NR s’est attaché surtout à clar­i­fi­er plusieurs prob­lèmes, comme par exem­ple : racisme, lutte de class­es, lutte anti­cléri­cale, franc‑maçonnerie, indi­vid­u­al­isme, plan­ning famil­ial, col­lec­tivi­sa­tions en Israël, en Espagne, en Yougoslavie. Jusqu’en 1967, c’est surtout au tra­vers d’éléments his­toriques que NR a abor­dé de manière sci­en­tifique la cri­tique du marx­isme ; par la suite, la frange étu­di­ante don­nera plus d’importance aux analy­ses marx­istes dans le domaine économique (matéri­al­isme, cri­tique de l’URSS, sit­u­a­tion française, etc.) et dans le domaine social (ex.: prob­lème de la divi­sion du tra­vail, cri­tique des sci­ences humaines, etc.). L’influence de l’Internationale sit­u­a­tion­niste, (« De la mis­ère en milieu étu­di­ant », 1966 ; livres de Debord et de Vaneigem en 1967) intro­duit de nou­veaux con­cepts, une cri­tique du mil­i­tan­tisme clas­sique, de nou­velles méth­odes d’action, un nou­veau lan­gage plus ou moins inté­gré. Mais, après Mai, la ten­ta­tive de repro­duire le dépasse­ment de l’opposition entre anar­chisme et marx­isme échoue : ce qui avait été une réal­ité ne trou­ve pas (ou pas encore) son expli­ca­tion et sa jus­ti­fi­ca­tion théoriques. L’intérêt se porte alors vers les con­seil­listes, Pan­nekoek et autres.

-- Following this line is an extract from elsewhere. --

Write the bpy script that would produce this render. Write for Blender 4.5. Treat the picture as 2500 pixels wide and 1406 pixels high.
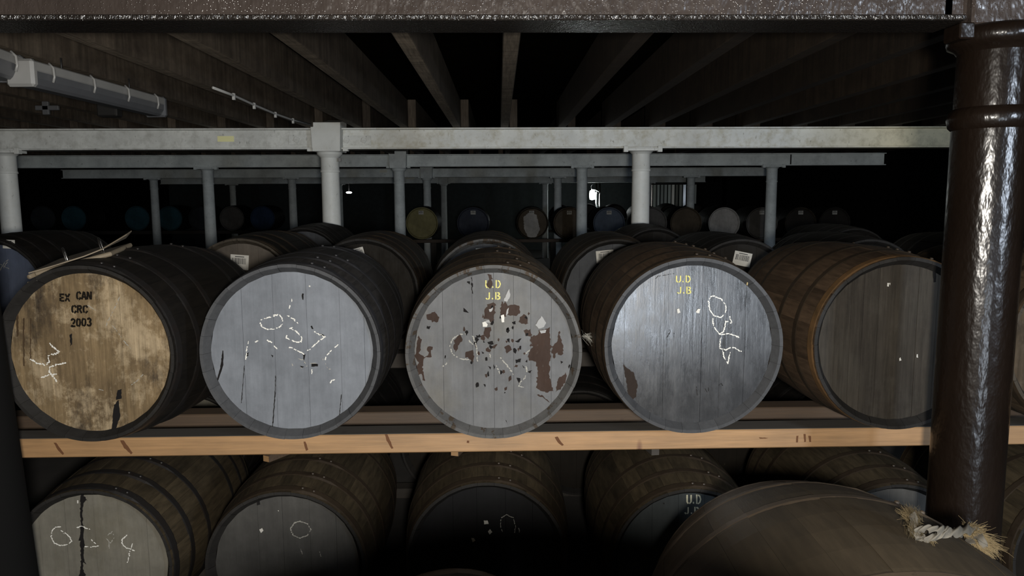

Bien que cer­tains pensent que « l’anarchisme est un frein au développe­ment de nos activ­ités à l’heure actuelle » (NR 46, p. 6), l’anarchisme est une con­stante dans la recherche de NR et sa cri­tique même doit le reval­oris­er : « Un anar­chisme qui se définit non seule­ment comme une con­cep­tion human­iste, indi­vid­u­al­iste, philosophique et éthique, mais aus­si organ­i­sa­tion­nelle, sociale, économique, col­lec­tiviste et pro­lé­tari­enne » (NR 28, 1964).